Saturday, June 18
My lower sides hurt, and I don't know why. I think it's from holding my piss in for too long last night. I fucking hate it when I'm sleeping and I'm so comfortable, and then I get that feeling, half awake, telling me that I need to go take a piss. Which means I have to get up into the cold air of the night away from the warm covers, open the creakiest door of the house [which is my room], walk through the darkness that could yield who-knows-how-many house centipedes, blind my fucking self by turning the bathroom light on, and sitting for five minutes because there is a tank-full of piss in my bladder. Not fucking worth it, in my opinion.

This would be a good time to have a penis. Because I could just put a bucket in my room, sit up on my bed, and aim away. It's not even that much noise, anyway. I could put like a layer of paper towels or sponges or something on the bottom to muffle out the trickling sound. Pure genius, whoever made up penises. And then in the morning I would clean out the bucket. It's an easy job, as compared to cleaning poop out of a bucket.

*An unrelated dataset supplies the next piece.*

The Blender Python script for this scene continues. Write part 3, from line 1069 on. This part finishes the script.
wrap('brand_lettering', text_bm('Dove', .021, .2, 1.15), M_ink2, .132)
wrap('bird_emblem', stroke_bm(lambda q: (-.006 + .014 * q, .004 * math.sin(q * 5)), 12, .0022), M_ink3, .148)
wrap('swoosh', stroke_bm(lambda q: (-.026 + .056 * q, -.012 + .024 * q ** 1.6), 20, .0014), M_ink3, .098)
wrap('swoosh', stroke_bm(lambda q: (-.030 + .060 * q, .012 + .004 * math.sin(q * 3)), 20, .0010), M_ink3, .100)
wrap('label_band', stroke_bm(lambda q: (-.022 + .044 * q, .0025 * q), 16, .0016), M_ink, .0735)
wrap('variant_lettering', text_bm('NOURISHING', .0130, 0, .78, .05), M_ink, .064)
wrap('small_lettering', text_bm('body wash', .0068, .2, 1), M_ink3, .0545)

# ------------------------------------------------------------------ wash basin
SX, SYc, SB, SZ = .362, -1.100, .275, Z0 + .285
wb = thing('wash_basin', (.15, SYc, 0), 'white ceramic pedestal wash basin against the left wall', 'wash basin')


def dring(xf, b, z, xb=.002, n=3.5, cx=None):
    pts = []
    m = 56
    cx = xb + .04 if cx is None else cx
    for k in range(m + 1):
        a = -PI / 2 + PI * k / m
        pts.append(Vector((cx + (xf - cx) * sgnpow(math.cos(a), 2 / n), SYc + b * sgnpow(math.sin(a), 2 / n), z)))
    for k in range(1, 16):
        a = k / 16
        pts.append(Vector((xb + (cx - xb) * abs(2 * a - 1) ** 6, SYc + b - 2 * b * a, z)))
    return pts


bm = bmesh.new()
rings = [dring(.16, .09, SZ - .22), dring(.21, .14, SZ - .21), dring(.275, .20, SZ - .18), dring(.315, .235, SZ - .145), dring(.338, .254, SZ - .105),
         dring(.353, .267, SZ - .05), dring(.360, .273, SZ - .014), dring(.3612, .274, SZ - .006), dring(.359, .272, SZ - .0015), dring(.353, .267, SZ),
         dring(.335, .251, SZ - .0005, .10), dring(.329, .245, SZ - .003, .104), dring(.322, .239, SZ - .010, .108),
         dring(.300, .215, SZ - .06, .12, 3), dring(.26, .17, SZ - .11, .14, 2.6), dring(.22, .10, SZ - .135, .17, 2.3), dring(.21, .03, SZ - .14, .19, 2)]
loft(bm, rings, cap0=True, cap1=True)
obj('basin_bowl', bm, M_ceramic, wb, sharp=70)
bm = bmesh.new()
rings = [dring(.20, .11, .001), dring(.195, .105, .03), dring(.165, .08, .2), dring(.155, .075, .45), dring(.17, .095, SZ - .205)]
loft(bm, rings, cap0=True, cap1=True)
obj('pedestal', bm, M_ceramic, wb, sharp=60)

Come on, give me a fucking kidney stone if you want. I would rather sleep comfortably.

Today I watched my Zeppelin DVD for the first time in so long. And I'll admit, while watching Jimmy's performance of "White Summer," I fucking cried. It was only one tear, but that's something. I started loving the damn bastard all over again. The thing that really annoyed me, was the extras in the first disc. They keep on playing the same two songs, "Dazed and Confused" and "Communication Breakdown," over and over, just in different places. I got so fucking irritated that I started looking through clothing catalogues and glancing up to look at the band's sex appeal, while trying not to listen to the music. Had I put it on mute, I wouldn't have known which sex-filled part was coming up. Damn right, I know my music and videos that well, fucker.